When the school announced that it would rather respect the Sabbath than earn a state crown, Jews and others from across the country, and even internationally, praised the stance.

“It was a very interesting few months,” Halzel says. “The support that we received was very comforting and very welcome. It certainly indicated to me that we were doing the right thing.

“And our teams were very good, the girls basketball team and the boy’s basketball team. The boys were a bucket away from making the next round.

“And this is going to happen again this year. We’re going to have teams again that are going to be very good. The issue hasn’t been completely resolved in terms of how it’s going to be handled. As far as we’re concerned, we’re not going to play on Shabbos. That much is clear.”

CHSA “was in a very difficult position,” Halzel concedes, adding that Herzl-RMHA is still engaged in dialogue with the association.

“We’re going to see whether they say, ‘We’re going to make this work for you,’ and I hope they will.”

Scheduling difficulties aside, Halzel was pleased to see how the teams’ success contributed to the sense of school spirit, something that isn’t all that common in Jewish day schools.

“It’s all positive, all good,” he says. “I love the fact that some people feel that in going to a Jewish day school perhaps they are sacrificing the athletic piece, the spirit, the ability to hold a pep rally. That’s just not true here.

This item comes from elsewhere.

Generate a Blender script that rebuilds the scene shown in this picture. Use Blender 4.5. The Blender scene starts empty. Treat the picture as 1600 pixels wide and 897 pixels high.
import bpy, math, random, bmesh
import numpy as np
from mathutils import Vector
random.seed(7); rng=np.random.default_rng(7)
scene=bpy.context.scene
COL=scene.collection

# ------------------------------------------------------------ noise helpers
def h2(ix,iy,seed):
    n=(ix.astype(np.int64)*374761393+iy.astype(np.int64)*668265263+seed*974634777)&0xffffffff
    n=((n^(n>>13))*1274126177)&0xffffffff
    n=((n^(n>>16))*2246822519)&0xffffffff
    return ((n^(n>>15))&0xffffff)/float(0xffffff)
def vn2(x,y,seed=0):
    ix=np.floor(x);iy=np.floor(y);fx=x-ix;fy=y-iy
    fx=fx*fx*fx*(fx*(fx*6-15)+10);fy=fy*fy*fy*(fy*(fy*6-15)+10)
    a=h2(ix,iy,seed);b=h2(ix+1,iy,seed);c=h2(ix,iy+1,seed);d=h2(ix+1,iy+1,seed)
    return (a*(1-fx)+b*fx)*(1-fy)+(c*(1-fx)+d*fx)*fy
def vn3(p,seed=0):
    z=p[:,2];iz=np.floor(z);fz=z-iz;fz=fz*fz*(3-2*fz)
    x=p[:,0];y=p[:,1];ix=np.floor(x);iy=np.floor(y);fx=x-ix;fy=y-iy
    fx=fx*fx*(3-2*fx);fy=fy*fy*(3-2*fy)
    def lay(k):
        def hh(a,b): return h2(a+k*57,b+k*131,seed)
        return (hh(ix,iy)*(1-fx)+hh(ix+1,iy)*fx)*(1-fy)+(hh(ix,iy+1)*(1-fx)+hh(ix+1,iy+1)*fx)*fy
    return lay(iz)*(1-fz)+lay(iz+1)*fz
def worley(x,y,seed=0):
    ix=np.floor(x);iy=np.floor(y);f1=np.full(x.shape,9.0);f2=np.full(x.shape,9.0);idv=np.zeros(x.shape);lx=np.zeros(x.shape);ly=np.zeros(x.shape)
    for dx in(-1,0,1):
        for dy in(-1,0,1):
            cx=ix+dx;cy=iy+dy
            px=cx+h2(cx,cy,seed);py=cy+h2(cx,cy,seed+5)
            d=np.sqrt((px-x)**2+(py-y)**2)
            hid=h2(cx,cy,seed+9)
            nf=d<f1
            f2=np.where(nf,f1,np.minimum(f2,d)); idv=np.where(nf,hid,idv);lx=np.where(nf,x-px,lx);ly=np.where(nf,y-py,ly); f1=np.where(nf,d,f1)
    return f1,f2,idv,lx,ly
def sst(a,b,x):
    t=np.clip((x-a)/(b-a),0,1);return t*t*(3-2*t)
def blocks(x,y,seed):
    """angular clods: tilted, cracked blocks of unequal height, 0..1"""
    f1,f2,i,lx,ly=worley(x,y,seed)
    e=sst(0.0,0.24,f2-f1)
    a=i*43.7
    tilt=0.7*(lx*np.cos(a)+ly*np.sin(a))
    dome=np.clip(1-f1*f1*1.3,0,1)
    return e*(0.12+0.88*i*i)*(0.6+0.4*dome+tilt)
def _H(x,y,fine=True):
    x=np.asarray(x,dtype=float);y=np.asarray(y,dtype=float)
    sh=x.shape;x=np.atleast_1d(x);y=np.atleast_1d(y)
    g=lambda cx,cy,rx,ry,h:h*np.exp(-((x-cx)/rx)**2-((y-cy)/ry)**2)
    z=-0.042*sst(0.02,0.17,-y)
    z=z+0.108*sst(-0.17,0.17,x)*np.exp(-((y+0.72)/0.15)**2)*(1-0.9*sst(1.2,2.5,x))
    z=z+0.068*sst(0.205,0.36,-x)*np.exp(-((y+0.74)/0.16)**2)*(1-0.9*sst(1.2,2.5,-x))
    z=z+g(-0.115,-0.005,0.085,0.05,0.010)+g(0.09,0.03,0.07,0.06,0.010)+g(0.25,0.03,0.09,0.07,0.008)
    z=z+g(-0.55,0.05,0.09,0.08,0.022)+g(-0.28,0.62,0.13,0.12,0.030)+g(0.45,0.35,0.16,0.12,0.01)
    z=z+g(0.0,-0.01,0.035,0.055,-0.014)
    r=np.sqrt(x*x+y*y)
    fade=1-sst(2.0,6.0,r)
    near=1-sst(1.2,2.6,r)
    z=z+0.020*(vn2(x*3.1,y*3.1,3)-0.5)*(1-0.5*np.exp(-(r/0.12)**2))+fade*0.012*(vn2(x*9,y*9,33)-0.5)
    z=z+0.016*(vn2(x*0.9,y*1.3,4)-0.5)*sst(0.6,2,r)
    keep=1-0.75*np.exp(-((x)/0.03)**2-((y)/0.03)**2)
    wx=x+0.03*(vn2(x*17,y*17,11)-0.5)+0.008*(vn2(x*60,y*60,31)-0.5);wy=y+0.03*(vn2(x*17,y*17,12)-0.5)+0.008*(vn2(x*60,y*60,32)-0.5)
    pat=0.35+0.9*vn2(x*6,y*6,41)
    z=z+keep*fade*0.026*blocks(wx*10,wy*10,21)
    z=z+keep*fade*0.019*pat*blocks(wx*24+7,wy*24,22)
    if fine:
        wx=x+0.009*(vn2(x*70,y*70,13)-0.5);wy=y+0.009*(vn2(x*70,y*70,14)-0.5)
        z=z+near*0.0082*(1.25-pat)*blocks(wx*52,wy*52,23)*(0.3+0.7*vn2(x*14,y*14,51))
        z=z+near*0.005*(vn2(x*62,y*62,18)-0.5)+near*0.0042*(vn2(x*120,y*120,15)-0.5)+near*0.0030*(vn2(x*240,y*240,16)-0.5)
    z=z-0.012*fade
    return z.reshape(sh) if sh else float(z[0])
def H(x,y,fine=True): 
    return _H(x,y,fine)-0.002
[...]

“This is a place where athletics are important and there’s a lot of spirit involved. It’s just a lot of fun. The kids love it. We have more kids participating in our athletic program than we’ve ever had.”

More immediately pressing to Halzel than raising money and scheduling basketball games is the daily business of running — and hopefully growing — the school he supervises.

With nearly 400 students, Herzl-RMHA is the intermountain region’s largest Jewish day school, but Halzel believes it has the potential to be considerably larger.

He compares and contrasts the Jewish communities of Memphis and Denver to make his point.

“In Memphis there are about 8,500 Jewish people. It’s small but very strong, a very affiliated population, with 200 students in the day school. There’s not a lot of room for growth there because they are already very involved.

“Here, there are 85,000 Jews. We have about 400 in this day school. And there’s this tremendous potential for growth here.”